- **Given instruction**
Copy exactly the lines from the start of the material through the line with "skirt('baseboard_front', (XR, YF), (XL, YF))". Pictures stay out of the copy.

- **Given material**
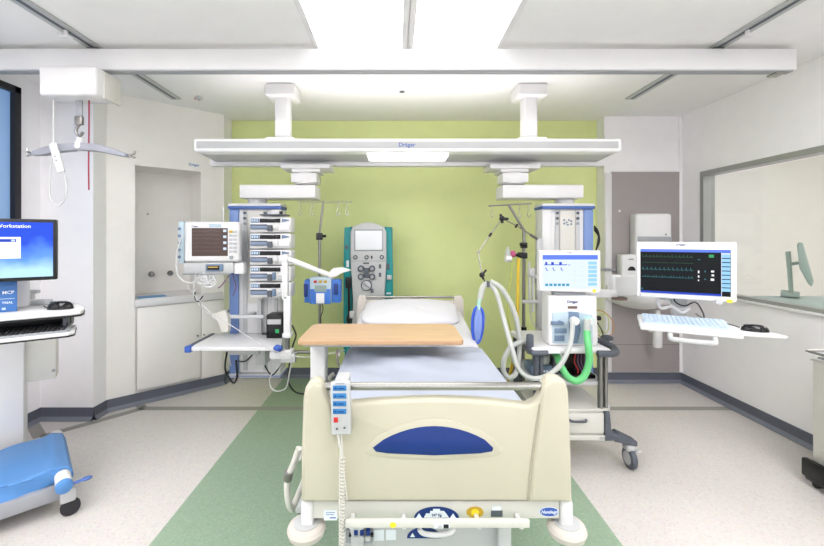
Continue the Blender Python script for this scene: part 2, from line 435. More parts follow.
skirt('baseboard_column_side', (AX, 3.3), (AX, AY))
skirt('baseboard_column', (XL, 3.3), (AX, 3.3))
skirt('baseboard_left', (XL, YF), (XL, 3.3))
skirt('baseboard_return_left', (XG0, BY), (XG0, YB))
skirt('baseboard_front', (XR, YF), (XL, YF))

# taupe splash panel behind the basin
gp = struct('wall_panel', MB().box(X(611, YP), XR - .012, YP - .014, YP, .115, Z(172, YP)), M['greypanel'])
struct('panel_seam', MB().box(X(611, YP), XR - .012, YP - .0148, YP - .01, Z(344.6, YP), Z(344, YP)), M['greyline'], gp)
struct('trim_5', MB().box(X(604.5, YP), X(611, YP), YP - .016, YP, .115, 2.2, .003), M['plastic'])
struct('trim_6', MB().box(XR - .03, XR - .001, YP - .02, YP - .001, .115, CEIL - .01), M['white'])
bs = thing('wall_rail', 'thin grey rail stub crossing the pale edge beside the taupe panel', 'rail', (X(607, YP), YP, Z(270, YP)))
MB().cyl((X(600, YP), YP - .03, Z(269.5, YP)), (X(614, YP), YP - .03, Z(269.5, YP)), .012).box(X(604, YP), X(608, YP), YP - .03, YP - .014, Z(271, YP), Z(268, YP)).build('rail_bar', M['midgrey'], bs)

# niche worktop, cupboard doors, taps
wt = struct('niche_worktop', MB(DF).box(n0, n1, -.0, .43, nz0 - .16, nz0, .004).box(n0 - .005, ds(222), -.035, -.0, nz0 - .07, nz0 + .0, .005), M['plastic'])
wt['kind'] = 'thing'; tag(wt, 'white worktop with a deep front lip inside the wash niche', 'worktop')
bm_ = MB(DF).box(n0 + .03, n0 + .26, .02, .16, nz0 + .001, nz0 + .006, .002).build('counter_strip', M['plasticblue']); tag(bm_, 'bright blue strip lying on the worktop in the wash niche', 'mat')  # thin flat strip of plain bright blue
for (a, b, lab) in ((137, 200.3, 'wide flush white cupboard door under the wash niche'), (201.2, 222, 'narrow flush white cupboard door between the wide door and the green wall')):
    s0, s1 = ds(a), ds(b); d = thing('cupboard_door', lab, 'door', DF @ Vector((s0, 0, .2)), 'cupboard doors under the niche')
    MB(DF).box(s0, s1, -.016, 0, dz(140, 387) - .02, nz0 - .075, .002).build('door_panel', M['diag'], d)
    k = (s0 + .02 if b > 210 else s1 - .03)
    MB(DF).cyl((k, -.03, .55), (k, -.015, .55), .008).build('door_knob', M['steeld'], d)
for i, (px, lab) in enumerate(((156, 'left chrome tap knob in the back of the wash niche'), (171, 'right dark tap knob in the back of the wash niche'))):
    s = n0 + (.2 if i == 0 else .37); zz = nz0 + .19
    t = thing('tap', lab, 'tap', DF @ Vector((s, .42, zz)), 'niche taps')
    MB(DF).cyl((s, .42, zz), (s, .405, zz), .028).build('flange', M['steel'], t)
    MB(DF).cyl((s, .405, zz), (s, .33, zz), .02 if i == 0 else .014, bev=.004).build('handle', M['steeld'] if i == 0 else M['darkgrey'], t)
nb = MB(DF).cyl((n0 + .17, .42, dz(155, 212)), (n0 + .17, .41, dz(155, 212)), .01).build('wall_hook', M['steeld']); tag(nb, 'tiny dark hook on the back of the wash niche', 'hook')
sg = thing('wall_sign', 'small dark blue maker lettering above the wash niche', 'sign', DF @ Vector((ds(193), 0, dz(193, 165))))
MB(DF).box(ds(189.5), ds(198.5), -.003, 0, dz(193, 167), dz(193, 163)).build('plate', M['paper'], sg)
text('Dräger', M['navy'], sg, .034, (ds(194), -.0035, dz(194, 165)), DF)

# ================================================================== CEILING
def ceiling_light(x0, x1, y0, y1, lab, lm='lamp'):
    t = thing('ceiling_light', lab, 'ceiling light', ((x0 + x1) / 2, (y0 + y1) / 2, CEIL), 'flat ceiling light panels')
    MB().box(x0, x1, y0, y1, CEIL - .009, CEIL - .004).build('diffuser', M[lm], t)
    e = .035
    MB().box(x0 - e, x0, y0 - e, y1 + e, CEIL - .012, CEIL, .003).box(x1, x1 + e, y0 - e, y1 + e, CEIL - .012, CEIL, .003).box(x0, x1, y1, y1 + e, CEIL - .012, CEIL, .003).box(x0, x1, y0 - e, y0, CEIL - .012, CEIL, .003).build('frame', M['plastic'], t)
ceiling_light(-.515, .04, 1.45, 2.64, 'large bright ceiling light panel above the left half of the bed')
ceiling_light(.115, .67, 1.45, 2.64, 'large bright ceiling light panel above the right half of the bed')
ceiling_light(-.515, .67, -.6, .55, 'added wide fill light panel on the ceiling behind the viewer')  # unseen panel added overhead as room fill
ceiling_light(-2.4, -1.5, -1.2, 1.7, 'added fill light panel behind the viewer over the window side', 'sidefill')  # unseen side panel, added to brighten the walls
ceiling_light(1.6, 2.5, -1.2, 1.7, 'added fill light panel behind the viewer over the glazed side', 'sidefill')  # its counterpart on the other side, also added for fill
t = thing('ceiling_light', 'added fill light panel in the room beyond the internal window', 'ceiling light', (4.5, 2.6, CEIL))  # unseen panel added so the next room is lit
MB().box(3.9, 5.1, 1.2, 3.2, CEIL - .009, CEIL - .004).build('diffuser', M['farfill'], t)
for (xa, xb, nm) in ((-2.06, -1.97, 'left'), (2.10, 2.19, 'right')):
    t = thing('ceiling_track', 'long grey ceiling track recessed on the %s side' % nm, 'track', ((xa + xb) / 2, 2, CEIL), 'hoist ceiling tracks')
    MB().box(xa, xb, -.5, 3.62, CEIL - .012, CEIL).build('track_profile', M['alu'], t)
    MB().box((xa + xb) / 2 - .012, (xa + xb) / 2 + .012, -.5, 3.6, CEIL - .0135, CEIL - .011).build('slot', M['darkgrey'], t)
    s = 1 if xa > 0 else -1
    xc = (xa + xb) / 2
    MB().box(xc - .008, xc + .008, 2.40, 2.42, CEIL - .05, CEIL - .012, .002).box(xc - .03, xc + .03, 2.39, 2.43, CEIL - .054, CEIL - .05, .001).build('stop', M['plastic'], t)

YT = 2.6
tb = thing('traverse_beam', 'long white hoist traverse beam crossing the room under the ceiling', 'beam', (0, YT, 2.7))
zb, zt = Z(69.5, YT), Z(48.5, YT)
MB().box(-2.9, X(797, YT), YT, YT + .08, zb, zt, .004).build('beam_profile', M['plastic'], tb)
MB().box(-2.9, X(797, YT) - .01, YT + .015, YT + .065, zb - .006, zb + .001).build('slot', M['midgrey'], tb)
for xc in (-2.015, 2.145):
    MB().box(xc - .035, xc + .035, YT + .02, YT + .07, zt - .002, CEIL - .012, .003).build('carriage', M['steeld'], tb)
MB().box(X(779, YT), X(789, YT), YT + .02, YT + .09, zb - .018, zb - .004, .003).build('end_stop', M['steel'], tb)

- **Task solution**
Continue the Blender Python script for this scene: part 2, from line 435. More parts follow.
skirt('baseboard_column_side', (AX, 3.3), (AX, AY))
skirt('baseboard_column', (XL, 3.3), (AX, 3.3))
skirt('baseboard_left', (XL, YF), (XL, 3.3))
skirt('baseboard_return_left', (XG0, BY), (XG0, YB))
skirt('baseboard_front', (XR, YF), (XL, YF))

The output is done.